**Task details:** Return the listing word for word, as given.

**Dataset excerpt:**
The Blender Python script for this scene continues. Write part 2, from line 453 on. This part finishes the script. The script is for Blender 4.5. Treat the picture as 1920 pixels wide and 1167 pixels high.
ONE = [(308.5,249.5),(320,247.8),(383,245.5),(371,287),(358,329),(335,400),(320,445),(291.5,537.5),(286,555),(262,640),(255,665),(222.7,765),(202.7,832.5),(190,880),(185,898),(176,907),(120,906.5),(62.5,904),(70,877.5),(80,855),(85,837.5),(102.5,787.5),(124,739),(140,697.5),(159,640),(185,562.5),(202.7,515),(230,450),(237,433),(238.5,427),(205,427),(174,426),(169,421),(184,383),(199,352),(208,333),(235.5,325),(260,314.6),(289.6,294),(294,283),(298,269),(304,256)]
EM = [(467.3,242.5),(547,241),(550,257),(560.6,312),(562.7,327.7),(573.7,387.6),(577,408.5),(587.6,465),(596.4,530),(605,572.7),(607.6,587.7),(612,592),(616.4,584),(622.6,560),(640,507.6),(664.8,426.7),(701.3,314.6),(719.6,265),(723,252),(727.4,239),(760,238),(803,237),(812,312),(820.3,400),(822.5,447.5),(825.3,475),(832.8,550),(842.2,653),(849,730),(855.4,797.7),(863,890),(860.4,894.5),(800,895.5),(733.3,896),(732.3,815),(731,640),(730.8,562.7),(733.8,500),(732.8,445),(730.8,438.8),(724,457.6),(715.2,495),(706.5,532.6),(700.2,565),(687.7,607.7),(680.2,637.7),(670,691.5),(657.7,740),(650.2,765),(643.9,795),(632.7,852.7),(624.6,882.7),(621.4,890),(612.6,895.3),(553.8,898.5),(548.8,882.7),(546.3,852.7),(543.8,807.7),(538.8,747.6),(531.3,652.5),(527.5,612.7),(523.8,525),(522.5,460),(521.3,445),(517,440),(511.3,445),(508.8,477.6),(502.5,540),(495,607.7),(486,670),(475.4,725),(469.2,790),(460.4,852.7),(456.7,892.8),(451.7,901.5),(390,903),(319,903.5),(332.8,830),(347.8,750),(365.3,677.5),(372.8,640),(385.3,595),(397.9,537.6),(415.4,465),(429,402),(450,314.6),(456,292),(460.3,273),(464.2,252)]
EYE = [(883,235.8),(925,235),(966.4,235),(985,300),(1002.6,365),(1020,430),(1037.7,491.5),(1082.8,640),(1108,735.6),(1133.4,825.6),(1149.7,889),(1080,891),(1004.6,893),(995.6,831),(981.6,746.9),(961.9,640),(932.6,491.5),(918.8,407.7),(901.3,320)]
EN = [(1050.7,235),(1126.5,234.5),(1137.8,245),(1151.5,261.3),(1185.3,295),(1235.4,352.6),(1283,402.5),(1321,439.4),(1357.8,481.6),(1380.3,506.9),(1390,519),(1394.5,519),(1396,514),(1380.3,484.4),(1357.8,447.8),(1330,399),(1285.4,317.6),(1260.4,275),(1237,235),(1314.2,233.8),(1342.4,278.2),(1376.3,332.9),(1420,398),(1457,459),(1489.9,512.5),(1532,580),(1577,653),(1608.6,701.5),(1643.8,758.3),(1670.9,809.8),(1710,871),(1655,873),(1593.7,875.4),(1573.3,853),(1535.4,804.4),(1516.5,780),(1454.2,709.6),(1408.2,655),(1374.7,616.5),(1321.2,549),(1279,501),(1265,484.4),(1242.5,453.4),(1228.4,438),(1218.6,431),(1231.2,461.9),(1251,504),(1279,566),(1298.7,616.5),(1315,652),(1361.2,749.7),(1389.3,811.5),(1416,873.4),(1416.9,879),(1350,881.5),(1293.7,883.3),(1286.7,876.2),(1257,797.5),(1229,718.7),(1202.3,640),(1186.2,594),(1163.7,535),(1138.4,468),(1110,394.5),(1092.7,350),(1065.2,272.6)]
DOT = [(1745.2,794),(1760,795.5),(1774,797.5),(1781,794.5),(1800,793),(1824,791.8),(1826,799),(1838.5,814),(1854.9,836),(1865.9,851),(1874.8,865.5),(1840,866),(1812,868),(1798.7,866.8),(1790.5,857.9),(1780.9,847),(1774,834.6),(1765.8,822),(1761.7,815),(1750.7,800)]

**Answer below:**
The Blender Python script for this scene continues. Write part 2, from line 453 on. This part finishes the script. The script is for Blender 4.5. Treat the picture as 1920 pixels wide and 1167 pixels high.
ONE = [(308.5,249.5),(320,247.8),(383,245.5),(371,287),(358,329),(335,400),(320,445),(291.5,537.5),(286,555),(262,640),(255,665),(222.7,765),(202.7,832.5),(190,880),(185,898),(176,907),(120,906.5),(62.5,904),(70,877.5),(80,855),(85,837.5),(102.5,787.5),(124,739),(140,697.5),(159,640),(185,562.5),(202.7,515),(230,450),(237,433),(238.5,427),(205,427),(174,426),(169,421),(184,383),(199,352),(208,333),(235.5,325),(260,314.6),(289.6,294),(294,283),(298,269),(304,256)]
EM = [(467.3,242.5),(547,241),(550,257),(560.6,312),(562.7,327.7),(573.7,387.6),(577,408.5),(587.6,465),(596.4,530),(605,572.7),(607.6,587.7),(612,592),(616.4,584),(622.6,560),(640,507.6),(664.8,426.7),(701.3,314.6),(719.6,265),(723,252),(727.4,239),(760,238),(803,237),(812,312),(820.3,400),(822.5,447.5),(825.3,475),(832.8,550),(842.2,653),(849,730),(855.4,797.7),(863,890),(860.4,894.5),(800,895.5),(733.3,896),(732.3,815),(731,640),(730.8,562.7),(733.8,500),(732.8,445),(730.8,438.8),(724,457.6),(715.2,495),(706.5,532.6),(700.2,565),(687.7,607.7),(680.2,637.7),(670,691.5),(657.7,740),(650.2,765),(643.9,795),(632.7,852.7),(624.6,882.7),(621.4,890),(612.6,895.3),(553.8,898.5),(548.8,882.7),(546.3,852.7),(543.8,807.7),(538.8,747.6),(531.3,652.5),(527.5,612.7),(523.8,525),(522.5,460),(521.3,445),(517,440),(511.3,445),(508.8,477.6),(502.5,540),(495,607.7),(486,670),(475.4,725),(469.2,790),(460.4,852.7),(456.7,892.8),(451.7,901.5),(390,903),(319,903.5),(332.8,830),(347.8,750),(365.3,677.5),(372.8,640),(385.3,595),(397.9,537.6),(415.4,465),(429,402),(450,314.6),(456,292),(460.3,273),(464.2,252)]
EYE = [(883,235.8),(925,235),(966.4,235),(985,300),(1002.6,365),(1020,430),(1037.7,491.5),(1082.8,640),(1108,735.6),(1133.4,825.6),(1149.7,889),(1080,891),(1004.6,893),(995.6,831),(981.6,746.9),(961.9,640),(932.6,491.5),(918.8,407.7),(901.3,320)]
EN = [(1050.7,235),(1126.5,234.5),(1137.8,245),(1151.5,261.3),(1185.3,295),(1235.4,352.6),(1283,402.5),(1321,439.4),(1357.8,481.6),(1380.3,506.9),(1390,519),(1394.5,519),(1396,514),(1380.3,484.4),(1357.8,447.8),(1330,399),(1285.4,317.6),(1260.4,275),(1237,235),(1314.2,233.8),(1342.4,278.2),(1376.3,332.9),(1420,398),(1457,459),(1489.9,512.5),(1532,580),(1577,653),(1608.6,701.5),(1643.8,758.3),(1670.9,809.8),(1710,871),(1655,873),(1593.7,875.4),(1573.3,853),(1535.4,804.4),(1516.5,780),(1454.2,709.6),(1408.2,655),(1374.7,616.5),(1321.2,549),(1279,501),(1265,484.4),(1242.5,453.4),(1228.4,438),(1218.6,431),(1231.2,461.9),(1251,504),(1279,566),(1298.7,616.5),(1315,652),(1361.2,749.7),(1389.3,811.5),(1416,873.4),(1416.9,879),(1350,881.5),(1293.7,883.3),(1286.7,876.2),(1257,797.5),(1229,718.7),(1202.3,640),(1186.2,594),(1163.7,535),(1138.4,468),(1110,394.5),(1092.7,350),(1065.2,272.6)]
DOT = [(1745.2,794),(1760,795.5),(1774,797.5),(1781,794.5),(1800,793),(1824,791.8),(1826,799),(1838.5,814),(1854.9,836),(1865.9,851),(1874.8,865.5),(1840,866),(1812,868),(1798.7,866.8),(1790.5,857.9),(1780.9,847),(1774,834.6),(1765.8,822),(1761.7,815),(1750.7,800)]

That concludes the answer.